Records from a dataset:

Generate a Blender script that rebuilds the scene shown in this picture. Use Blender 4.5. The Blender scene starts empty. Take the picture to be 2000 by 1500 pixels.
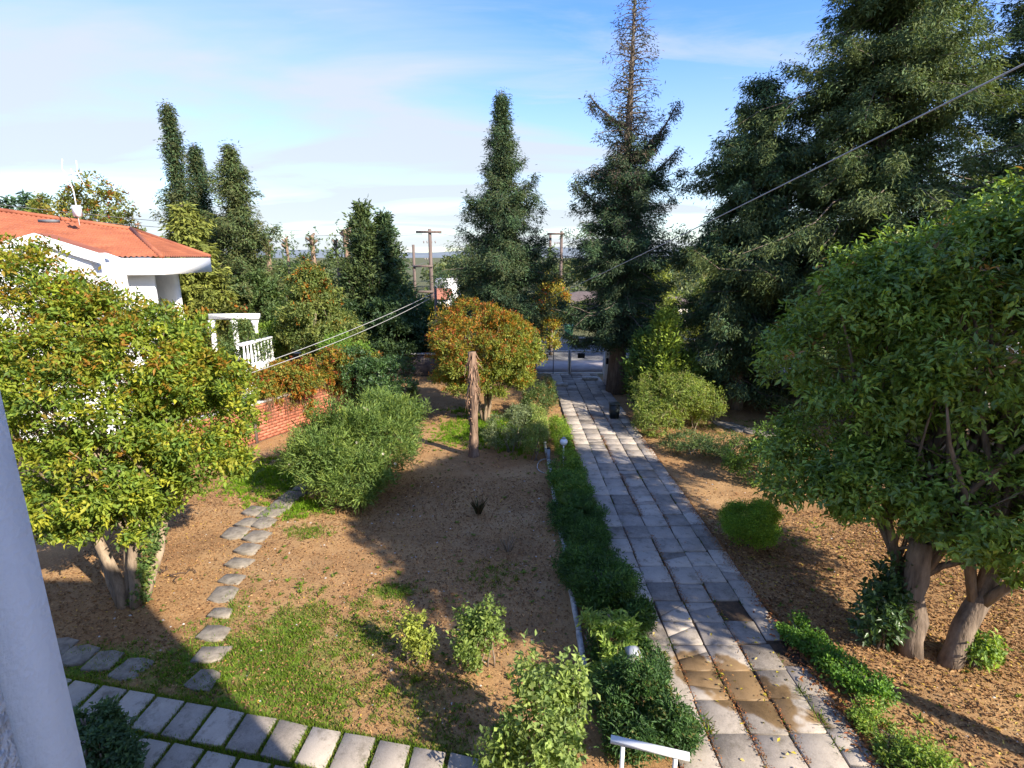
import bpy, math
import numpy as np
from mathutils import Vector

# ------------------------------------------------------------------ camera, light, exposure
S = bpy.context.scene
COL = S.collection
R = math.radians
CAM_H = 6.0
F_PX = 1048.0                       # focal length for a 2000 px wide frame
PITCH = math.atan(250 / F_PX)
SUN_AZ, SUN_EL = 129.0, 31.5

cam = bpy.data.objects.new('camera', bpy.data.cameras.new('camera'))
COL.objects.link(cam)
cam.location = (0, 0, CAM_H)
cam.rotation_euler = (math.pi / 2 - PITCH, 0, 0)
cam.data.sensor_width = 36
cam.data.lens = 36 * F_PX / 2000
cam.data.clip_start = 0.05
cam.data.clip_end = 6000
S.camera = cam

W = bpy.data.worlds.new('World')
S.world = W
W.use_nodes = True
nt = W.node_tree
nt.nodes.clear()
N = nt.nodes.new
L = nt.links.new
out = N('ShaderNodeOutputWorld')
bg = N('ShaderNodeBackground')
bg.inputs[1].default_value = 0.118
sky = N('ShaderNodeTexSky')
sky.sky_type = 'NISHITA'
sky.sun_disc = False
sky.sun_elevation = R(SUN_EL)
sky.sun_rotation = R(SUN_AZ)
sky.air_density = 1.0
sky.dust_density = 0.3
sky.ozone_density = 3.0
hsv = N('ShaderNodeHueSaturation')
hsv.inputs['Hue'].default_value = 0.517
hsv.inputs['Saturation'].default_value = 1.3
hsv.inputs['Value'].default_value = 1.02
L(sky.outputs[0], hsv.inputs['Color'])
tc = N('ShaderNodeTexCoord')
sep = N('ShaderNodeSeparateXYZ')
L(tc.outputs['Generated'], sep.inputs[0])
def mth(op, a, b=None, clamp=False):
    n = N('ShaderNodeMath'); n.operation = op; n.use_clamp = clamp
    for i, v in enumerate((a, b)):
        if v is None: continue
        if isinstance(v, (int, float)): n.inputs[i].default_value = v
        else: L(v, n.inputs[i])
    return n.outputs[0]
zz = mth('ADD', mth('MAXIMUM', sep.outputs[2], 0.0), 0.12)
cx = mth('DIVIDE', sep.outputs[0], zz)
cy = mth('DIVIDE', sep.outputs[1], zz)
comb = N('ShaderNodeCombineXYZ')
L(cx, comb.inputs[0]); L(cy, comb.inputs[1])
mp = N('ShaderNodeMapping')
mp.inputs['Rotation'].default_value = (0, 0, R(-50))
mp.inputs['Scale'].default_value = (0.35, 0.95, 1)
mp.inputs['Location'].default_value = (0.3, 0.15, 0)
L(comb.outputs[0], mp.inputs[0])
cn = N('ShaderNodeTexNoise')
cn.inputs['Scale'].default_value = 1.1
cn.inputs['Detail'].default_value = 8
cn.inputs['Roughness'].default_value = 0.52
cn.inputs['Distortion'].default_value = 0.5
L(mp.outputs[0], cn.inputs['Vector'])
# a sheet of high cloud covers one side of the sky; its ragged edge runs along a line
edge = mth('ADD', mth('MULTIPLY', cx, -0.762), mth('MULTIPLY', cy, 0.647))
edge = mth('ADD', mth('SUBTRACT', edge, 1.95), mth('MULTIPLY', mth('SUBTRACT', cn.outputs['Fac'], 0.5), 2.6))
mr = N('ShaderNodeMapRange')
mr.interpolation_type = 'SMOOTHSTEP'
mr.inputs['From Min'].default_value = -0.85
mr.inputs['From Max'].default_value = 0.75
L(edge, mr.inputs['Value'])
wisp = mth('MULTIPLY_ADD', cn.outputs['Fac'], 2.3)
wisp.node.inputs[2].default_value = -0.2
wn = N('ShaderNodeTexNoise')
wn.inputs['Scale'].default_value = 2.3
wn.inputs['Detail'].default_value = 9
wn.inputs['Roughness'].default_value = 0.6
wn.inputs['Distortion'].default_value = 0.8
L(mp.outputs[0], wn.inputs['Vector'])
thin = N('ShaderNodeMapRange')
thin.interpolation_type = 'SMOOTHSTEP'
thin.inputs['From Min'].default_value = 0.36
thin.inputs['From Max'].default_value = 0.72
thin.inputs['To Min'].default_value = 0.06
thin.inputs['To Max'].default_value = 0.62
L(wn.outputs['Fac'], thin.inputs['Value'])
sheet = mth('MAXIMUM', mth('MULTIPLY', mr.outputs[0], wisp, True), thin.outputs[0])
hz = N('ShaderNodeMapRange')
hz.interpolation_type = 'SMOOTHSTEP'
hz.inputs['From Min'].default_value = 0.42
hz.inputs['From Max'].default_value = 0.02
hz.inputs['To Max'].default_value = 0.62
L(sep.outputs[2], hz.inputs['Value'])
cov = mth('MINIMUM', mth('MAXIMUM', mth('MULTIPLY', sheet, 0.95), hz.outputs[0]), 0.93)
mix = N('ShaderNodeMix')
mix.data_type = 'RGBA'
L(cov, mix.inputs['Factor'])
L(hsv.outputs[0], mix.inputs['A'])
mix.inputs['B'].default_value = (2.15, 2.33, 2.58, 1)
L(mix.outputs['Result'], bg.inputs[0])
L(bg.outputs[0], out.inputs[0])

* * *

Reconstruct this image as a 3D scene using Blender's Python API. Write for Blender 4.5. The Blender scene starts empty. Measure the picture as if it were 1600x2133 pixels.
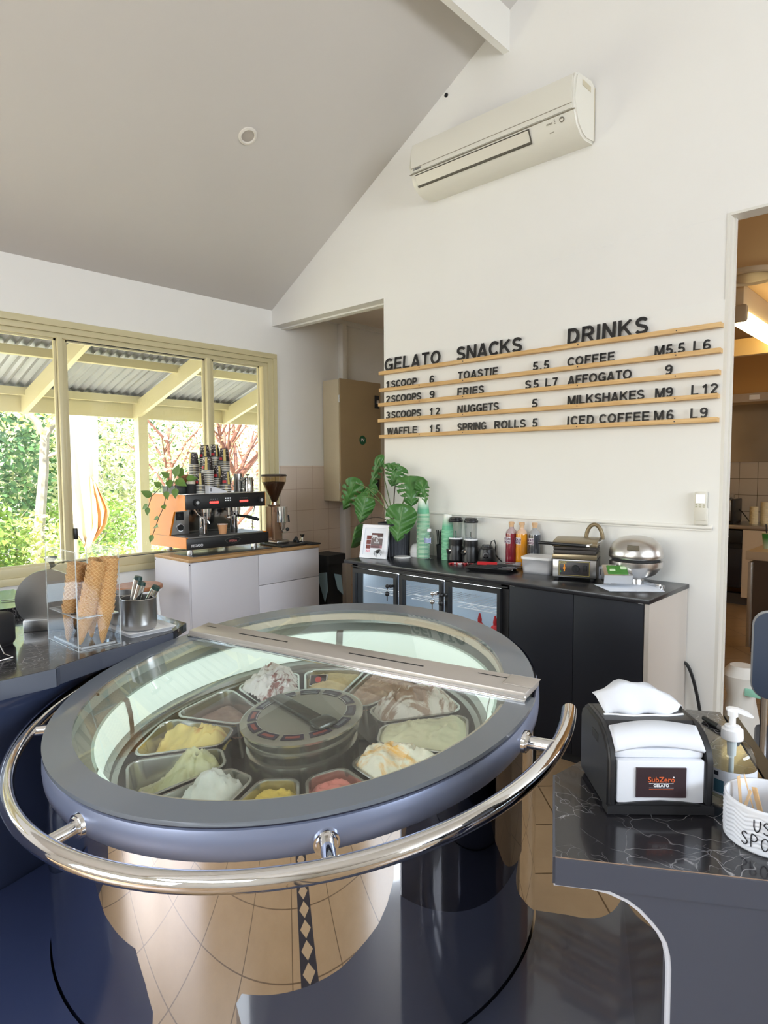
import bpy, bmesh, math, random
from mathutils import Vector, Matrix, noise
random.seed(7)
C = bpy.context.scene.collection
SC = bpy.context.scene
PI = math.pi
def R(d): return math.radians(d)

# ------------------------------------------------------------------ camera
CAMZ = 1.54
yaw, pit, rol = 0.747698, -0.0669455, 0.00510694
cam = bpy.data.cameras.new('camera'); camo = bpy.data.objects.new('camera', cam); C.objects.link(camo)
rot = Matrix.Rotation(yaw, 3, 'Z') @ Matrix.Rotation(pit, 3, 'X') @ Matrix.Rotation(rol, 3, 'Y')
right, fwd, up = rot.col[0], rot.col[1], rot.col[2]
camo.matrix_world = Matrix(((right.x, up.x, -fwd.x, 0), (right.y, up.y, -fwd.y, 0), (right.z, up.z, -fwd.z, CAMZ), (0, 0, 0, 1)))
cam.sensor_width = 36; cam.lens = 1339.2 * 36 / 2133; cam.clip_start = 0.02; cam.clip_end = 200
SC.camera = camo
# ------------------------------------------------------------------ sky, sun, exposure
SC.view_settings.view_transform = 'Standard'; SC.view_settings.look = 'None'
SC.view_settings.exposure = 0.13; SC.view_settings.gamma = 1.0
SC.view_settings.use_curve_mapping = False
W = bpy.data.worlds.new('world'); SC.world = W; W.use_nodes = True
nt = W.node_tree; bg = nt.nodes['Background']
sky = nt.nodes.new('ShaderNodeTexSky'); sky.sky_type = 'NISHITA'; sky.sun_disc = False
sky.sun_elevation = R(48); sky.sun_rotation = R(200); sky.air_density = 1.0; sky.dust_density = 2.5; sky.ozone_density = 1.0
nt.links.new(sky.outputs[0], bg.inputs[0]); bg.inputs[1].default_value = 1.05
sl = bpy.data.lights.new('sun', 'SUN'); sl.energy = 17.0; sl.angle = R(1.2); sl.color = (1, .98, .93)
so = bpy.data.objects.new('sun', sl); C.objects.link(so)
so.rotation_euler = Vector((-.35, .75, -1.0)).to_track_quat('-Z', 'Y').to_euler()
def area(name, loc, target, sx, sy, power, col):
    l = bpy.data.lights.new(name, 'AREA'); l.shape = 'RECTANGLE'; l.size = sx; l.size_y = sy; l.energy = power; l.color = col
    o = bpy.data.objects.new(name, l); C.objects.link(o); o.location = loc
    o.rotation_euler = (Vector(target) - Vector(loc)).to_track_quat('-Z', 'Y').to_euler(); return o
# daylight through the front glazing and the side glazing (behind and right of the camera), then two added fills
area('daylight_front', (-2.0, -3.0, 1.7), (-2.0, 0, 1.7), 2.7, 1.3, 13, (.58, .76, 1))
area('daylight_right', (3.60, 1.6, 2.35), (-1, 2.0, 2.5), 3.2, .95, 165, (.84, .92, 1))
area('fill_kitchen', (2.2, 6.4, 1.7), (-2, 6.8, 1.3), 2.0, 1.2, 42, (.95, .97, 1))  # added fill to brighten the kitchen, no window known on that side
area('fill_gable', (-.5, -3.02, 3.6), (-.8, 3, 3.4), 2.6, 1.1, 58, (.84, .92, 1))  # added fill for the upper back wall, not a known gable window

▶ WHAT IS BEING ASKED
Gather all lines where the word "empty" appears.

▶ WRITTEN REPLY
Generate a Blender script that rebuilds the scene shown in this picture. Use Blender 4.5. The Blender scene starts empty. Take the picture to be 2000 by 1500 pixels.
Reconstruct this image as a 3D scene using Blender's Python API. Write for Blender 4.5. The Blender scene starts empty. Measure the picture as if it were 1600x2133 pixels.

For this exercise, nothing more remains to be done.